One of the winningest rodeo cowboys of all time called Cresson his home. That was Hughie J. Long. Hughie, also called “The Prongua Kid” may not have been a big man in height but he sat mighty tall in the saddle. From Prongua Saskatchewan, he was small, (no more than 5-feet, 7 inches) including his boots with at least two-inch heels) red-haired with freckles and Irish looking with steel blue eyes. He was also tough as a bull rider’s boot. By the time he came to Cresson, he already had over 15 years of rodeo experience under his belt as a champion bull and bronc rider.

When Hughie was 19 years old, he won the bronc riding championship at the Saskatchewan Rodeo. He took his winnings from the Saskatchewan event and entered the famous Calgary Stampede in 1927. That was his first time to ride the Brahmas. Afterward, he said, “That was my first introduction to humpbacked cattle. They really ironed me out.” But those “humpbacked cattle” never slowed him down.
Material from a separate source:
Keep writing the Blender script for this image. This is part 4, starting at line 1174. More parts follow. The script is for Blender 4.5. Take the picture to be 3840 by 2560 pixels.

He continued to ride them and the bucking broncs all over Canada and the United States. Hughie’s skill and daring earned him the respect of his peers as he became a charter member of The Cowboy Turtles Association, the forerunner of today’s Professional Cowboys Association. Even with his limited formal education to only the third grade, he wrote the basic rules still used in bareback bronc and bull riding.

Hughie’s reputation on wild and fast horses soon drew the attention of a couple of owners of wild west shows. He accepted their offer to join the shows and traveled around the country in 1927 and 1928 performing the “Pony Express Run” and other exciting attractions. But he was soon lured back to the rodeo circuit. He accepted an invitation to participate in a 21-day rodeo staged at the Chicago World Fair in 1933. There, he took second in bareback average and third in bull riding. In the three-week event, the Prongua Kid rode all but two of his bulls, including one that crashed through a fence as Hughie stayed aboard. Much of his record through his career was never recorded but his documented winnings earned him his place in the Texas Cowboy Hall of Fame and the National Cowboy Hall of Fame.

By the mid 1930’s while working in Fort Worth, he became acquainted with George Glascock, the bucking bull provider for the Fort Worth Stock Show rodeo. Glascock invited Hughie to come to Cresson to train several of his colts. When he returned the trained colts, Glascock was more than pleased with the results. It didn’t take long for Hughie’s reputation as a top-notch horse trainer to get out to Glascock’s neighbors. He soon bought a house and Cresson became his home for the rest of his life as a top horse trainer and champion rodeo veteran.

For almost 100 years now, it’s been men like Hughie Long, The Prongua Kid, that kept rodeo, the true American sport, alive and well.